• _GIVEN INFORMATION_

╔══

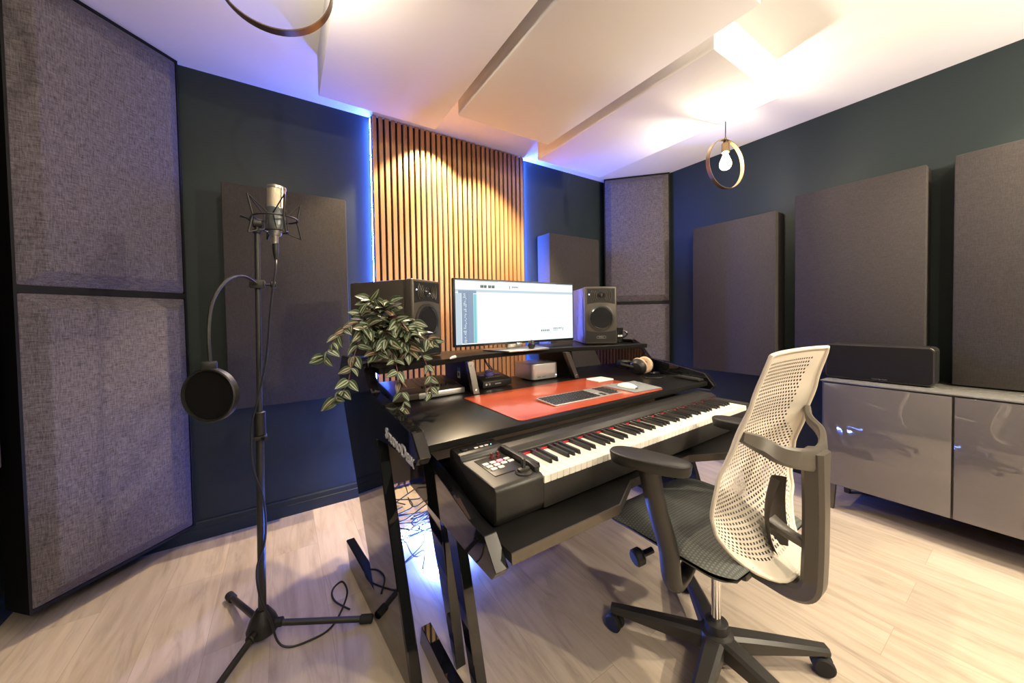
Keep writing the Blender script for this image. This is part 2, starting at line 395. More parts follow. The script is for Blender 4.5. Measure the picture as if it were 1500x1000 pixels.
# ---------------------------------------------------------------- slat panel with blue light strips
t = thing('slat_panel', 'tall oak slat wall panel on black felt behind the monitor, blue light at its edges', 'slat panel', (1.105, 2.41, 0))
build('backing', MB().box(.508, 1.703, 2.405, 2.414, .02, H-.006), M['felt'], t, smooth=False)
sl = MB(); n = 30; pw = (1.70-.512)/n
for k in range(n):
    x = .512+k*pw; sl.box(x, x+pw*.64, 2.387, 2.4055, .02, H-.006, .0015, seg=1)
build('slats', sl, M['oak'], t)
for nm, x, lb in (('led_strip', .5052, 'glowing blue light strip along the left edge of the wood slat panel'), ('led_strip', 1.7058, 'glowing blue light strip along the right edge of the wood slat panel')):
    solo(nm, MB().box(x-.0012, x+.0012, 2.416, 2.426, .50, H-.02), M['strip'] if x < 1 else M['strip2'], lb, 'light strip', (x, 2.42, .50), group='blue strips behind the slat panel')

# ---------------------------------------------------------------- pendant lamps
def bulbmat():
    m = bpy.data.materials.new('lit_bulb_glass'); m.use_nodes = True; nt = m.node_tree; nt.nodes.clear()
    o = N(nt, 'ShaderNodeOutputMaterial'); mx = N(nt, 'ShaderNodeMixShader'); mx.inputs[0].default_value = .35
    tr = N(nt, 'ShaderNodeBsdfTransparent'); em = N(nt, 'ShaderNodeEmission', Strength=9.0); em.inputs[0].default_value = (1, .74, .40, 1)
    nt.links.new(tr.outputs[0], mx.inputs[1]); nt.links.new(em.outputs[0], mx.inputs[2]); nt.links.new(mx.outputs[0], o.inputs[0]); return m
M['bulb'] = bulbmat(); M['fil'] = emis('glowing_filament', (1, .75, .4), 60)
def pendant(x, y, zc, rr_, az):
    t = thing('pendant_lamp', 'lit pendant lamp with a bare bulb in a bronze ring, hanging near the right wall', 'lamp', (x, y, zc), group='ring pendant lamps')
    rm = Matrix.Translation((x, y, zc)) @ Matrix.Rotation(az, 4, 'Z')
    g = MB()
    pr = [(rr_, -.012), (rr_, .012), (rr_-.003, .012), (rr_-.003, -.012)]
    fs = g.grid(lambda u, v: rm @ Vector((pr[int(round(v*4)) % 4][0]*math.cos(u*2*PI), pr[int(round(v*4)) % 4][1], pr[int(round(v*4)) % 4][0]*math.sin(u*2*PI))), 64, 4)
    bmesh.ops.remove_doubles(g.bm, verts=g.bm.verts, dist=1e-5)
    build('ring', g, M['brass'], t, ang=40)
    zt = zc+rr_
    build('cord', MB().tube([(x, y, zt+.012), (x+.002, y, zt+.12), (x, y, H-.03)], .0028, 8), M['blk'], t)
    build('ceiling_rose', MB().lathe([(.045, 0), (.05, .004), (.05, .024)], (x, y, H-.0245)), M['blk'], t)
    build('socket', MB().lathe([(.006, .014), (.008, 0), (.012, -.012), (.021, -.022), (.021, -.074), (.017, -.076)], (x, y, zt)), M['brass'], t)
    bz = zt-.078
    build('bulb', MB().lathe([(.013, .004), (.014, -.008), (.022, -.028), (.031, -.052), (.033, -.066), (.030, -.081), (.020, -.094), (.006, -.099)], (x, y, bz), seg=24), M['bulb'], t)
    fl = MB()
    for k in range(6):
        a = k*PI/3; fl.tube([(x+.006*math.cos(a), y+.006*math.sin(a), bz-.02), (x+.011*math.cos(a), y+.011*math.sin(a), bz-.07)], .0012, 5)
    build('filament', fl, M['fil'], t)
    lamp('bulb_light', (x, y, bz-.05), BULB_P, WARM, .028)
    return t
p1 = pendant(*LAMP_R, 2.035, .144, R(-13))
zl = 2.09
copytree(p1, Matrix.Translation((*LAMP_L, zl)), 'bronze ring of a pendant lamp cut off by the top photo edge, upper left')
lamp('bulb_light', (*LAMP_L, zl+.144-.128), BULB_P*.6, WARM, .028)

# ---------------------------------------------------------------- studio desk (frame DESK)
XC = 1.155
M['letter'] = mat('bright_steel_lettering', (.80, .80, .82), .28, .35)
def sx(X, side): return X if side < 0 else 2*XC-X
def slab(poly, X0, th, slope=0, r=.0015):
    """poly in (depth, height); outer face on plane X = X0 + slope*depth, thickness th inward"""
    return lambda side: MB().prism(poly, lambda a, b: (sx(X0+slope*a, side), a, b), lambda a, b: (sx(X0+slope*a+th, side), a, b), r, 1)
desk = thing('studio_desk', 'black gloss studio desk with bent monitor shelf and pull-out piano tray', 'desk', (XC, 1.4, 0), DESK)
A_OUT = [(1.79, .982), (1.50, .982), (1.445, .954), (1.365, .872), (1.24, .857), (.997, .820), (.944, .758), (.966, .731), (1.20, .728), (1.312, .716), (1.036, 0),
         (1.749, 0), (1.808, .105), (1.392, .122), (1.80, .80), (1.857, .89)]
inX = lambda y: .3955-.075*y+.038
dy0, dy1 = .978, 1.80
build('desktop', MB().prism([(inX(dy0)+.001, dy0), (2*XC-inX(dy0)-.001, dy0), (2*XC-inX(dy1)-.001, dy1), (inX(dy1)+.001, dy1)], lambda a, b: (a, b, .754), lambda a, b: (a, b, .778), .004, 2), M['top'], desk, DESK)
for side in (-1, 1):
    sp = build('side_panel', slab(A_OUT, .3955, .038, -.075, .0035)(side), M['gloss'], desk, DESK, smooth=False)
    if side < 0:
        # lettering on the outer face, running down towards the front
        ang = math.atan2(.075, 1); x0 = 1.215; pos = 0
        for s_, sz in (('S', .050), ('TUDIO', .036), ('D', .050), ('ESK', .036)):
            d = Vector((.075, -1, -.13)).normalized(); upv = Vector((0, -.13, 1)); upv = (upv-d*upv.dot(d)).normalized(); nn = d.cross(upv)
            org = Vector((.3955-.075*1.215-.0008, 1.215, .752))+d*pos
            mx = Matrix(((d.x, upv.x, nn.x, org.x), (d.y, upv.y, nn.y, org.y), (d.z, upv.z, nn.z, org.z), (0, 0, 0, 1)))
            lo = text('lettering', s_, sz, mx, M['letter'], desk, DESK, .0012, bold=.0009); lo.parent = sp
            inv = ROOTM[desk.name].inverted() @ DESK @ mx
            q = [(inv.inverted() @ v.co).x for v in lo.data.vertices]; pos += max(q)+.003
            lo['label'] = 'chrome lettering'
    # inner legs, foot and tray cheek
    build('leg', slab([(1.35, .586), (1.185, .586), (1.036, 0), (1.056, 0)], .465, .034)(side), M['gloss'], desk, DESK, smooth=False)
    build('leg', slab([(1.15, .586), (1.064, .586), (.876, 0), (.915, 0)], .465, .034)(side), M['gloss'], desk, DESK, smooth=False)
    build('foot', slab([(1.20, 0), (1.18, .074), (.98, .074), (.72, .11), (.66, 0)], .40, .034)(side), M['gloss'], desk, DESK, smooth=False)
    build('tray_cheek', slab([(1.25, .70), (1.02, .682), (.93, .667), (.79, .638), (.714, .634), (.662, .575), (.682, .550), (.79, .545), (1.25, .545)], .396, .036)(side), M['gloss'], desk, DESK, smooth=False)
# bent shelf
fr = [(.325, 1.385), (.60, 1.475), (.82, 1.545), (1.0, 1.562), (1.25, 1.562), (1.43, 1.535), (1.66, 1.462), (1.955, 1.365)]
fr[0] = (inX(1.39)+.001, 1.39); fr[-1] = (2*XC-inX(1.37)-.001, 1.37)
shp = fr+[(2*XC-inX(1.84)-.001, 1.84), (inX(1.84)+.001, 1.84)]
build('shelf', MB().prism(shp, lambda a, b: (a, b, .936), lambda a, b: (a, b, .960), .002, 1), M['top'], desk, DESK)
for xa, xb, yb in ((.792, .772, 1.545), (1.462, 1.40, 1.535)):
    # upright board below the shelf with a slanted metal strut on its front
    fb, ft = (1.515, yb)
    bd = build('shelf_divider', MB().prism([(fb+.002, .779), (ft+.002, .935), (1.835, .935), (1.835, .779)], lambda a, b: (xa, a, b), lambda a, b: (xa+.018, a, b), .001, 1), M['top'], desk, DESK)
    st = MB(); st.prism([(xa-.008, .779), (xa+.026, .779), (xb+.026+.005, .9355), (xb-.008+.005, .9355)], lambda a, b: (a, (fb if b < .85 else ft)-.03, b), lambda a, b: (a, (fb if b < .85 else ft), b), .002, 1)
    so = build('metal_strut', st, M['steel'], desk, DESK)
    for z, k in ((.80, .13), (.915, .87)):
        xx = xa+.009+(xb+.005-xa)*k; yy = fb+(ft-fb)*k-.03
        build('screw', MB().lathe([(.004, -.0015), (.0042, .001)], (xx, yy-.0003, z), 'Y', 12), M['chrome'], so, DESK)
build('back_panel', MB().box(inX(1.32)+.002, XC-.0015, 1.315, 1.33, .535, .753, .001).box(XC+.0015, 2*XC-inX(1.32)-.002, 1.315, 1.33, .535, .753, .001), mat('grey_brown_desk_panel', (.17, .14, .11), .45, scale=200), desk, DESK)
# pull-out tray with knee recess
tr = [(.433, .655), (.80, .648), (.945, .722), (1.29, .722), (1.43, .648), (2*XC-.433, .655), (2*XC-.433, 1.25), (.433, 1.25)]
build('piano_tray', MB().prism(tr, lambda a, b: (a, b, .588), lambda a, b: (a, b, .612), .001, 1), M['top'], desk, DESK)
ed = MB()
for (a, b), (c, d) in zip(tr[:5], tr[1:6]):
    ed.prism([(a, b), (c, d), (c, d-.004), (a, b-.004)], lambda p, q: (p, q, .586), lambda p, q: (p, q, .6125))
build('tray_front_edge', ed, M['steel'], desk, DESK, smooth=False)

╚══

• _TASK PROMPT_
Leave out the pictures, then repeat the listing above exactly from its first line to the line with "the slat panel')", inclusive.

• _OUTPUT BELOW_
Keep writing the Blender script for this image. This is part 2, starting at line 395. More parts follow. The script is for Blender 4.5. Measure the picture as if it were 1500x1000 pixels.
# ---------------------------------------------------------------- slat panel with blue light strips
t = thing('slat_panel', 'tall oak slat wall panel on black felt behind the monitor, blue light at its edges', 'slat panel', (1.105, 2.41, 0))
build('backing', MB().box(.508, 1.703, 2.405, 2.414, .02, H-.006), M['felt'], t, smooth=False)
sl = MB(); n = 30; pw = (1.70-.512)/n
for k in range(n):
    x = .512+k*pw; sl.box(x, x+pw*.64, 2.387, 2.4055, .02, H-.006, .0015, seg=1)
build('slats', sl, M['oak'], t)
for nm, x, lb in (('led_strip', .5052, 'glowing blue light strip along the left edge of the wood slat panel'), ('led_strip', 1.7058, 'glowing blue light strip along the right edge of the wood slat panel')):
    solo(nm, MB().box(x-.0012, x+.0012, 2.416, 2.426, .50, H-.02), M['strip'] if x < 1 else M['strip2'], lb, 'light strip', (x, 2.42, .50), group='blue strips behind the slat panel')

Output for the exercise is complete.